Трудности в прояснении или изобретении национальной природы могут быть продуктивными. Ведь при внимательном рассмотрении природа всегда предстает как бесконечно сложная целостность, и было только хорошо, что уже с ранних времен люди были вынуждены понимать немецкую природу как многослойное образование. Риль видел в ней следы истории, причем эту историю никак нельзя считать однозначно поучительной. Так, он считал, что его родное Среднегорье, хотя и представляет собой древний центр немецкой культуры, обескровлено раздробленностью и сверхэксплуатацией. Силы и ресурсы Риль видел лишь на больших пространствах севера, а также южной Германии и Австрии (см. примеч. 64). Однако естественное разделение Германии на три зоны ни в коем случае нельзя понимать как природную заданность триединства.
В отличие от этого, популярный и поучительный образ национальной природы представляли живописные полотна, в которых реальная природа подвергалась стилизации и представала в виде отдельных элементов. Модельный характер имела зачастую и та природа, к которой обращались защитники природы и ландшафта, чтобы оправдать сохранение определенных ландшафтных декораций. Раньше и отчетливее всего процесс изобретения национальной природы прослеживается в пейзажной живописи – отражении вкуса широкого круга покупателей. У ее истоков стоят голландцы с изображением их отвоеванной у моря и вечно находящейся под угрозой затопления земли. Когда пейзажная живопись старых голландцев отошла от итальянских образцов и отказалась от живописной романтики гор и долин, она с наслаждением погрузилась в даль пространства, воду и облака, в обаяние зимы. Все это внешне походило на дикую природу, хотя Голландия подверглась более интенсивному освоению, чем Италия. В Германии, России и Скандинавии национальные пейзажи также писались в основном как северные, контрастирующие с итальянской идиллией, которая, в свою очередь, была в значительной степени игрой воображения северных живописцев (см. примеч. 65).

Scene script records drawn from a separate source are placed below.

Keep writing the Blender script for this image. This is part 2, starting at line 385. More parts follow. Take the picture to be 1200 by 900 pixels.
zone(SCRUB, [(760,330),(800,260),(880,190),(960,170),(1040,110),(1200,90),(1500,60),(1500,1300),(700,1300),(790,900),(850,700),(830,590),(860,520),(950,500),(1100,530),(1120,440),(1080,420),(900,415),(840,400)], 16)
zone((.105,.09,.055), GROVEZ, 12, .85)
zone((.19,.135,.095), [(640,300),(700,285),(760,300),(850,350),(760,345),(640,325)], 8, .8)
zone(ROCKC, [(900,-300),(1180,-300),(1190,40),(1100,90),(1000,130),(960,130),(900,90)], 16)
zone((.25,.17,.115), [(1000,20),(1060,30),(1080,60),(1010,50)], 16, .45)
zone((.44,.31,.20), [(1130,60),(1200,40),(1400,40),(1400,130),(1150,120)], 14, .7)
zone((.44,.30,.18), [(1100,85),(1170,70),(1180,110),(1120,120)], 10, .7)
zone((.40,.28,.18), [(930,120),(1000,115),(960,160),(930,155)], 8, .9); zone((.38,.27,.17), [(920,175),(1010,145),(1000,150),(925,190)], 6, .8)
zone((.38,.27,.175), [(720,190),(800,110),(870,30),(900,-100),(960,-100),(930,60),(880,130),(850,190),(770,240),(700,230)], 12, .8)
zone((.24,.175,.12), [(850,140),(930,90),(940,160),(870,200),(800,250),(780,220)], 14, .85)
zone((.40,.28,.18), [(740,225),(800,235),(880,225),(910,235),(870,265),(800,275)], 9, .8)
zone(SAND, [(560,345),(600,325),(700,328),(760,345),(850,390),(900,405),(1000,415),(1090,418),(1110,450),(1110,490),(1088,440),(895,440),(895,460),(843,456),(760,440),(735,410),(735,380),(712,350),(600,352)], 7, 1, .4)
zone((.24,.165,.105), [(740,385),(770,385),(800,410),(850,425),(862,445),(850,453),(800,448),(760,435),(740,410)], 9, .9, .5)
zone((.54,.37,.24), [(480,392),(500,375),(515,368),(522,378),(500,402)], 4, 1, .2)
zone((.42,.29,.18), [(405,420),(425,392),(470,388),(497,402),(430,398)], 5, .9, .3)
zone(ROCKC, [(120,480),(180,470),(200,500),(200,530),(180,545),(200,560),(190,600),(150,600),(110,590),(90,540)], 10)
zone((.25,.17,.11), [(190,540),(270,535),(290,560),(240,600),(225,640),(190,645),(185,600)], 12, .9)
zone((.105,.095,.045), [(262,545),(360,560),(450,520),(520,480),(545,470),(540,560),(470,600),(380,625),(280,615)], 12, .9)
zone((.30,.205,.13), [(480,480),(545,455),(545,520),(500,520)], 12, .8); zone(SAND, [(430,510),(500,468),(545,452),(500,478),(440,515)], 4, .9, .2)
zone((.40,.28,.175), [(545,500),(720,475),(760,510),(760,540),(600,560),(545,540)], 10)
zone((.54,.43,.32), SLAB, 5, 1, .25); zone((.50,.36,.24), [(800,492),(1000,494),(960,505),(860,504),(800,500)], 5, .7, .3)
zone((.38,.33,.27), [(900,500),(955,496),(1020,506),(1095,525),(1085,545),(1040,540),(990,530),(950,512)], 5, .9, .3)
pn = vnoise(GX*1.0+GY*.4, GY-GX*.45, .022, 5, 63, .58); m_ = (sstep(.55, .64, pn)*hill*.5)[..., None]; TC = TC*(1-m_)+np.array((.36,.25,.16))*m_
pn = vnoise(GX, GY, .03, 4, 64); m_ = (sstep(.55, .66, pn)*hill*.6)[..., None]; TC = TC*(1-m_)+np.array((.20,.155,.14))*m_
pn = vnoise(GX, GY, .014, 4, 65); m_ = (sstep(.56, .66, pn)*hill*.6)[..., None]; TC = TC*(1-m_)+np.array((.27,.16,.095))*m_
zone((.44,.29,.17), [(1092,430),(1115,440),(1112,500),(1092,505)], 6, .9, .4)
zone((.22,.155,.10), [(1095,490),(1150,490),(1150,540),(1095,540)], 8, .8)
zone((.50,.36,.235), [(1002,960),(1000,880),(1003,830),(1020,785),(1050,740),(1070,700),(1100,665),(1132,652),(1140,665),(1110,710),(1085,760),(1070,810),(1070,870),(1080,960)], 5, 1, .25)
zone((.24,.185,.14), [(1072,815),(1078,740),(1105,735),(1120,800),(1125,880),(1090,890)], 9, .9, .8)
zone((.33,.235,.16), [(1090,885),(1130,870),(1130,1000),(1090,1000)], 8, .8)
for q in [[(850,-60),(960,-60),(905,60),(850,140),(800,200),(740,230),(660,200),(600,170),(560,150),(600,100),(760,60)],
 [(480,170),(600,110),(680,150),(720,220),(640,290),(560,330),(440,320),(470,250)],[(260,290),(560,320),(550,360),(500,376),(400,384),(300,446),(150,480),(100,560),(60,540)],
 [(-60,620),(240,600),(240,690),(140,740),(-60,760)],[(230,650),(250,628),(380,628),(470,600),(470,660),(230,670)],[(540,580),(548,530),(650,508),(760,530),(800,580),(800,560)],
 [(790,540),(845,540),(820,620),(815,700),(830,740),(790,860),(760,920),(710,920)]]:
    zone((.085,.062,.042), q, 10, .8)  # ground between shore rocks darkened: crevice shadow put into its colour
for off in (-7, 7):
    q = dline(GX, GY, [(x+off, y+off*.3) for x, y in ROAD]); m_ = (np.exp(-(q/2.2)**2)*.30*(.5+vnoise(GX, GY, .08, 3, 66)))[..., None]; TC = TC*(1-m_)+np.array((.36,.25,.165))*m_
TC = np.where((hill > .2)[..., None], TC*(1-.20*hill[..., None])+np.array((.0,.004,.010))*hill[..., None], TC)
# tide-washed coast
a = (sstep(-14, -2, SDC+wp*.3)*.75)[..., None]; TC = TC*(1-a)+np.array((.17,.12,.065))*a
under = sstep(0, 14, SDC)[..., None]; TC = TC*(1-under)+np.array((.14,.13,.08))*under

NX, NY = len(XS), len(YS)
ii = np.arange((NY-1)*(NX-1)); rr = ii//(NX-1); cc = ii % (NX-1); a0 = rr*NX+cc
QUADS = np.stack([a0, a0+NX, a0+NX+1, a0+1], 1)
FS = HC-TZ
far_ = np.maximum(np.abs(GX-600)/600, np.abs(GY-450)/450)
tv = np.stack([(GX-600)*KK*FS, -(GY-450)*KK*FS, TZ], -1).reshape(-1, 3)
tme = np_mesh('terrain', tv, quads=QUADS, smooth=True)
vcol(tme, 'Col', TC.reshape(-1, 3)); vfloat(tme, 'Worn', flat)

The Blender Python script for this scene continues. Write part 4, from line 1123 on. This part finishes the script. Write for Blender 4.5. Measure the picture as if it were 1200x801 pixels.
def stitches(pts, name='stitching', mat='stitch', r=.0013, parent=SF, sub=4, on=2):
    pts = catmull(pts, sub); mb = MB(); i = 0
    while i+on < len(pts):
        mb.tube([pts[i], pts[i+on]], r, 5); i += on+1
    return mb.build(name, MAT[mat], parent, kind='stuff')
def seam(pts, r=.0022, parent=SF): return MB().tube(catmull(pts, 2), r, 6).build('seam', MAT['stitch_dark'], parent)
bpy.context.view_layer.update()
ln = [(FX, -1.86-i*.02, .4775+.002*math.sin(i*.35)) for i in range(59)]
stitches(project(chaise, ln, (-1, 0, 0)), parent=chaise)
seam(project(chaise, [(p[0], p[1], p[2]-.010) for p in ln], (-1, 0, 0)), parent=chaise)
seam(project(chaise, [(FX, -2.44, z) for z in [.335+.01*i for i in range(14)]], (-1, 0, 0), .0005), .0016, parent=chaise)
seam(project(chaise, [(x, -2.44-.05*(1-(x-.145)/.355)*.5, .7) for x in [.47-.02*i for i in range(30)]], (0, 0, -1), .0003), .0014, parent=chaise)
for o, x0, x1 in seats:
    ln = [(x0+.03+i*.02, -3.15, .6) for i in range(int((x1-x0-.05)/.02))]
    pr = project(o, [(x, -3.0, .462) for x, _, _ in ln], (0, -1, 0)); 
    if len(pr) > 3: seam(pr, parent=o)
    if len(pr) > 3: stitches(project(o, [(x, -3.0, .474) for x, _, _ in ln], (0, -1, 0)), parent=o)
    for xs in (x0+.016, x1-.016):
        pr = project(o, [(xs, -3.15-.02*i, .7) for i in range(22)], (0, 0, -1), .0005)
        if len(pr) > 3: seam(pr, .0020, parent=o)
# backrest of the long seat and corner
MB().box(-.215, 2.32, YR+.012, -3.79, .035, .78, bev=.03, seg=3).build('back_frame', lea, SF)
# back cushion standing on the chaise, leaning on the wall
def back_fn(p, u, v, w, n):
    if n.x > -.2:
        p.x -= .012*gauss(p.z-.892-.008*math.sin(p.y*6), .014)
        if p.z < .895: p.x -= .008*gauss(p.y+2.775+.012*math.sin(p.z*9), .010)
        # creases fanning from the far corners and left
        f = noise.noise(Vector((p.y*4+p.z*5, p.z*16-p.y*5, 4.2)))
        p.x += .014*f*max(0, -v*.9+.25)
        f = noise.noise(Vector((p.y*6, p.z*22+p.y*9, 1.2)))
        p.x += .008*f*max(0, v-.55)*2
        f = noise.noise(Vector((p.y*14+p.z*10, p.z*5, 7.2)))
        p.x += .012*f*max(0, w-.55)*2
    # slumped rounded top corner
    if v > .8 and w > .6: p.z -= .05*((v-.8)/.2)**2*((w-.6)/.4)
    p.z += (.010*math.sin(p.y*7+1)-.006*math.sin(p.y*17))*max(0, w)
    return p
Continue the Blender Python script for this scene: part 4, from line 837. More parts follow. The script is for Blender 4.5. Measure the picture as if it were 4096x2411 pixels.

Споры о том, как конкретно нужно представлять себе национальную природу, разгорелись прежде всего на примере леса. Более или менее ясным это казалось во Франции, где сохранилось гораздо больше лиственных лесов, чем в Германии. В середине XIX века Барбизонская школа живописи близ леса Фонтенбло – смешанного леса, осветленного традиционным для этих мест выпасом – организовала эффективную борьбу против превращения его в хвойные лесопосадки. Эта школа стояла у истоков импрессионистской живописи на открытом воздухе (пленэр, от франц. en plein air), и поэтому свой лес был ей нужнее, чем художникам, работавшим в ателье. Барбизонцы добились того, что в 1860 году специально для целей искусства здесь был учрежден природный резерват. Это стало первым выступлением в защиту ландшафта во Франции. Немецкое лесоведение, как подчеркивает Пфайль, было, в отличие от французского, «исключительно продуктом немецкой раздробленности», и потому единого «немецкого» леса не знало – по крайней мере к тому моменту, когда Пфайль писал эти строки (см. примеч. 66).